This is a throwback post to my trip in the UK in 2016 and photos posted go back to then. On one of the days, we visited the Cotswold and Stratford via a 1-day tour package. 

The Cotswolds is a region in central-southwest England. It is about 90 miles west of London and 32 miles west of Oxford.

The Cotswolds, designated as an Area of Outstanding Natural Beauty (AONB) in 1966, covers a huge area – almost 800 square miles – and runs through five counties: Gloucestershire, Oxfordshire, Warwickshire, Wiltshire and Worcestershire.

We started our tour at Burford – a town on the River Windrush, in the Cotswold hills. Burford is often referred to as the “gateway” to the Cotswolds. The starting landmark in town is the Cotswolds Arms.

We walked through Church Lane to Warwick Hall and Parish Church (Burford Church).

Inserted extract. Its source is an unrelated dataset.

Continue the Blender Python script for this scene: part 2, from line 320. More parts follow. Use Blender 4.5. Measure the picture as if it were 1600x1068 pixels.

Then, we came back out to the main road (A361) via Lawrence Lane.

The area is defined by the bedrock of Jurassic limestone that creates a type of grassland habitat rare in the UK and that is quarried for the golden-coloured Cotswold stone. The predominantly rural landscape contains stone-built villages, towns, and stately homes and gardens featuring the local stone.

Cotswold stone is a yellow oolitic Jurassic limestone. This limestone is rich in fossils, particularly of fossilised sea urchins. When weathered, the colour of buildings made or faced with this stone is often described as honey or golden.